**TASK BRIEF**: Write out the records again, exactly, leaving none out.

**INFORMATION SHOWN**:
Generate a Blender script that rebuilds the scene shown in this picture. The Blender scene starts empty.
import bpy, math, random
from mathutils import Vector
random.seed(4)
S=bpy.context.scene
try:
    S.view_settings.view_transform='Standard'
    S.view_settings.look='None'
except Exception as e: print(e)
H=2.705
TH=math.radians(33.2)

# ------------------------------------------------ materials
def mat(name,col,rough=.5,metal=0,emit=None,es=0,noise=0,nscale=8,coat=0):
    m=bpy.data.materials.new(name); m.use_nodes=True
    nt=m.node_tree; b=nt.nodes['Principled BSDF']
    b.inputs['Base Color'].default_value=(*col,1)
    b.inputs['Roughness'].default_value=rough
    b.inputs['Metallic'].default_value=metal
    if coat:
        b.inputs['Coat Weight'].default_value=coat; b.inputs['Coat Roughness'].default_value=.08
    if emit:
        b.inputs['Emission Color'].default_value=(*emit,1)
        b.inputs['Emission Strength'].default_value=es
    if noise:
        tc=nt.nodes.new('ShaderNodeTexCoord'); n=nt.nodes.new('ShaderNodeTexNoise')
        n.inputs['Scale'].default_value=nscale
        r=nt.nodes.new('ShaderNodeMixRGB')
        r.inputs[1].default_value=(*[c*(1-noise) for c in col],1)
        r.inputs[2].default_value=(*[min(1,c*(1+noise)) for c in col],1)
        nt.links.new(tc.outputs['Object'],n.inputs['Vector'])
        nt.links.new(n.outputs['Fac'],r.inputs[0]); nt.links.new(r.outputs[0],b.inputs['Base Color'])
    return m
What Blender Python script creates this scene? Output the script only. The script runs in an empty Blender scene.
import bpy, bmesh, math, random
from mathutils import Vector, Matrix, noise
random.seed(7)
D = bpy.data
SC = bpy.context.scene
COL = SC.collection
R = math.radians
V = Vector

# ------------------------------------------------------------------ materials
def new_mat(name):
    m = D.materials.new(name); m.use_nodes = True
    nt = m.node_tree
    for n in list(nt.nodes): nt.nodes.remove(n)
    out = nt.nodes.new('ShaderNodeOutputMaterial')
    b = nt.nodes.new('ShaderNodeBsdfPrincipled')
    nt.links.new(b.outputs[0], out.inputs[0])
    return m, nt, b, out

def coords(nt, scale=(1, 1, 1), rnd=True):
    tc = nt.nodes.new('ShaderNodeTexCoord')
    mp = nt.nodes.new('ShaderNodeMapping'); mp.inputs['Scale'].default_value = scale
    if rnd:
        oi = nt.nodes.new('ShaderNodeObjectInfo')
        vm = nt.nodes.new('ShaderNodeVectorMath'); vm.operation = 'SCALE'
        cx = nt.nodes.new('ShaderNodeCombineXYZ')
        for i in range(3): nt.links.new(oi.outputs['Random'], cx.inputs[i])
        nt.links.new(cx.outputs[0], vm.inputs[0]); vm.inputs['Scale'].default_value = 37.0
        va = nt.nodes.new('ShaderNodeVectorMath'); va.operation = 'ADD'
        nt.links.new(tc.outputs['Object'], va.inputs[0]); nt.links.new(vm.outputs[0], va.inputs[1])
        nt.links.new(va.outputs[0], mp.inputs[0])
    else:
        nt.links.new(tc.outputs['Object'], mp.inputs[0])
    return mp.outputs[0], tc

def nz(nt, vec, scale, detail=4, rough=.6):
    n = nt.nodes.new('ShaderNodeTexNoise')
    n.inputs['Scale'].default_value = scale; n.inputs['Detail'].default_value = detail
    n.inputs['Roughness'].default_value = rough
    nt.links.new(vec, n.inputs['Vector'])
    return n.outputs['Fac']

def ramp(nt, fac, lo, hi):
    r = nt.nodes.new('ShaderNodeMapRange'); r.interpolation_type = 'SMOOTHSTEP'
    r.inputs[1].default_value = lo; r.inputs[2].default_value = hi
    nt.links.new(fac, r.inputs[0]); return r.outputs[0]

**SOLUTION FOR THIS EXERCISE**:
Generate a Blender script that rebuilds the scene shown in this picture. The Blender scene starts empty.
import bpy, math, random
from mathutils import Vector
random.seed(4)
S=bpy.context.scene
try:
    S.view_settings.view_transform='Standard'
    S.view_settings.look='None'
except Exception as e: print(e)
H=2.705
TH=math.radians(33.2)

# ------------------------------------------------ materials
def mat(name,col,rough=.5,metal=0,emit=None,es=0,noise=0,nscale=8,coat=0):
    m=bpy.data.materials.new(name); m.use_nodes=True
    nt=m.node_tree; b=nt.nodes['Principled BSDF']
    b.inputs['Base Color'].default_value=(*col,1)
    b.inputs['Roughness'].default_value=rough
    b.inputs['Metallic'].default_value=metal
    if coat:
        b.inputs['Coat Weight'].default_value=coat; b.inputs['Coat Roughness'].default_value=.08
    if emit:
        b.inputs['Emission Color'].default_value=(*emit,1)
        b.inputs['Emission Strength'].default_value=es
    if noise:
        tc=nt.nodes.new('ShaderNodeTexCoord'); n=nt.nodes.new('ShaderNodeTexNoise')
        n.inputs['Scale'].default_value=nscale
        r=nt.nodes.new('ShaderNodeMixRGB')
        r.inputs[1].default_value=(*[c*(1-noise) for c in col],1)
        r.inputs[2].default_value=(*[min(1,c*(1+noise)) for c in col],1)
        nt.links.new(tc.outputs['Object'],n.inputs['Vector'])
        nt.links.new(n.outputs['Fac'],r.inputs[0]); nt.links.new(r.outputs[0],b.inputs['Base Color'])
    return m
What Blender Python script creates this scene? Output the script only. The script runs in an empty Blender scene.
import bpy, bmesh, math, random
from mathutils import Vector, Matrix, noise
random.seed(7)
D = bpy.data
SC = bpy.context.scene
COL = SC.collection
R = math.radians
V = Vector

# ------------------------------------------------------------------ materials
def new_mat(name):
    m = D.materials.new(name); m.use_nodes = True
    nt = m.node_tree
    for n in list(nt.nodes): nt.nodes.remove(n)
    out = nt.nodes.new('ShaderNodeOutputMaterial')
    b = nt.nodes.new('ShaderNodeBsdfPrincipled')
    nt.links.new(b.outputs[0], out.inputs[0])
    return m, nt, b, out

def coords(nt, scale=(1, 1, 1), rnd=True):
    tc = nt.nodes.new('ShaderNodeTexCoord')
    mp = nt.nodes.new('ShaderNodeMapping'); mp.inputs['Scale'].default_value = scale
    if rnd:
        oi = nt.nodes.new('ShaderNodeObjectInfo')
        vm = nt.nodes.new('ShaderNodeVectorMath'); vm.operation = 'SCALE'
        cx = nt.nodes.new('ShaderNodeCombineXYZ')
        for i in range(3): nt.links.new(oi.outputs['Random'], cx.inputs[i])
        nt.links.new(cx.outputs[0], vm.inputs[0]); vm.inputs['Scale'].default_value = 37.0
        va = nt.nodes.new('ShaderNodeVectorMath'); va.operation = 'ADD'
        nt.links.new(tc.outputs['Object'], va.inputs[0]); nt.links.new(vm.outputs[0], va.inputs[1])
        nt.links.new(va.outputs[0], mp.inputs[0])
    else:
        nt.links.new(tc.outputs['Object'], mp.inputs[0])
    return mp.outputs[0], tc

def nz(nt, vec, scale, detail=4, rough=.6):
    n = nt.nodes.new('ShaderNodeTexNoise')
    n.inputs['Scale'].default_value = scale; n.inputs['Detail'].default_value = detail
    n.inputs['Roughness'].default_value = rough
    nt.links.new(vec, n.inputs['Vector'])
    return n.outputs['Fac']

def ramp(nt, fac, lo, hi):
    r = nt.nodes.new('ShaderNodeMapRange'); r.interpolation_type = 'SMOOTHSTEP'
    r.inputs[1].default_value = lo; r.inputs[2].default_value = hi
    nt.links.new(fac, r.inputs[0]); return r.outputs[0]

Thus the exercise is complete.